Bevor es auf die Piste geht, muss sich der Wiedereinsteiger erst mal ausstatten. Alle haben sich fürs Leihen entschieden. An Terminals, ähnlich den Fahrkartenautomaten der Deutschen Bahn, tippt jeder seine Daten ein. Name, Gewicht, Schuh- und Körpergröße, Fahrkönnen und die Ausleihfrist. Für drei Tage sind 46 Euro fällig. Inklusive Helm, denn oben ohne ist auf der Piste mittlerweile verpönt. „Ski fahren ist wie Radeln. Das verlernt man nicht“, behauptet Michael. „Fahrt mir einfach hinterher, das meiste macht ihr automatisch richtig.“ Zuerst will er allerdings sehen, was wir überhaupt schon – oder noch – können. Jetzt bloß nicht hinsegeln. Doch es klappt erstaunlich gut, die kürzeren taillierten Carving-Ski drehen leicht, und Haltungsnoten werden ja zum Glück nicht vergeben.

Die Bedingungen sind ideal: sonniges Wetter, kaum Wind. Die Pisten am Schatzberg auf knapp 2000 Höhenmetern bilden eines von drei Skigebieten in der Wildschönau, sind breit, gut präpariert und wunderbar leer. Keine Spur von Hektik, die mir damals in den Osterferien vor zehn Jahren den Spaß am Ski fahren verdorben hat. Zwischendurch legt Michael immer wieder eine Panorama-Pause ein und nennt die Bergwelt beim Namen, den Wilden und den Zahmen Kaiser und die anderen Gipfel der Kitzbüheler und Zillertaler Alpen.
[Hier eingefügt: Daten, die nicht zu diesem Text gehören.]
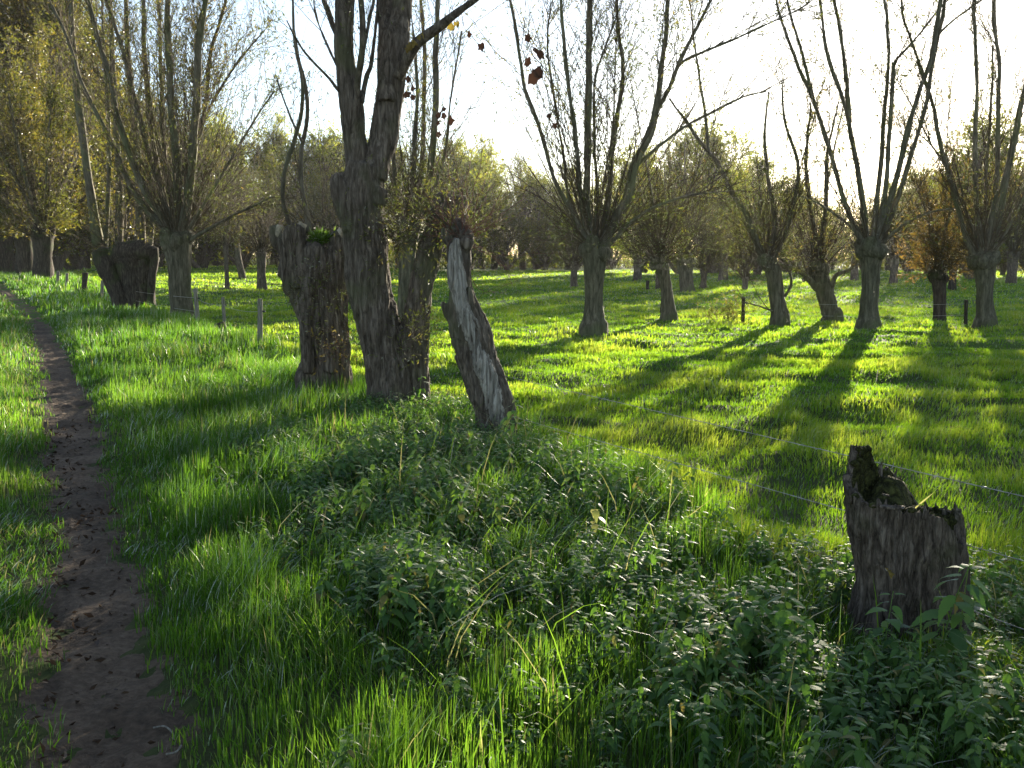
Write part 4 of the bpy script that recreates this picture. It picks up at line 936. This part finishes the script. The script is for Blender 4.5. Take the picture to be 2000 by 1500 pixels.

Der Mann weiß, was Wiedereinsteiger wünschen: genussvoll Ski fahren anstatt auf die Tube zu drücken. Auf das Hochgefühl des ersten Tages folgt am nächsten prompt die Ernüchterung. In der Nacht hat dichter Schneefall eingesetzt, zudem versinkt die weiße Winterwelt in einer grauen Nebelsuppe – eigentlich ist das ein perfekter Tag fürs Kuchenbuffet. Es klappt gar nichts, alles scheint vergessen, was Michael uns gestern beigebracht hat: Oberkörper mehr zum Tal drehen, Bergski entlasten. Ohne unseren Skiguide wären wir aufgeschmissen. Hauptsache heil runterkommen, das ist die Devise.

Haltungsnoten werden zum Glück nicht vergeben

Die Wiedereinsteiger entscheiden sich einstimmig für eine vorgezogene Mittagspause. „Ski fahren bei schönem Wetter kann jeder“, lautet Michaels Kommentar. Nach einem anständigen Kaiserschmarrn in der „Gipföhit“, der gemütlichsten Hütte im Skigebiet, ganz in der Nähe der Bergstation, läuft’s garantiert wieder besser. Das ist zumindest die vage Hoffnung, die sich allerdings nur teilweise erfüllt. Ohnehin lassen nachmittags bei den meisten Kondition und Konzentration deutlich nach. Die Fahrten kurz vor Liftschluss bleiben den jugendlichen Skiläufern vorbehalten, die den Skitag bis zum letzten auskosten wollen.

An Tag drei hat sich das Wetter beruhigt, man kann wieder sehen, wo man hinfährt. Ansonsten wäre der ein oder andere wahrscheinlich ausgestiegen. „Halt’ den Oberkörper ruhig! Wo bleibt der Stockeinsatz? Mehr in die Knie!“ Michael knüpft sich jeden Kursteilnehmer noch einmal vor und versucht ihm die Marotten, die sich der Einzelne im früheren Skifahrer-Leben angeeignet hat, mühsam wieder abzugewöhnen. Das aber sei schwieriger „als jemandem etwas von vornherein richtig beizubringen“, sagt er mit Engelsgeduld.

Fazit: Nach drei Tagen fühlen sich alle sicher auf den Brettern. Und einige schauen im Sportgeschäft an der Gondelbahn schon verstohlen nach einem günstigen Ski zum Ende der Saison.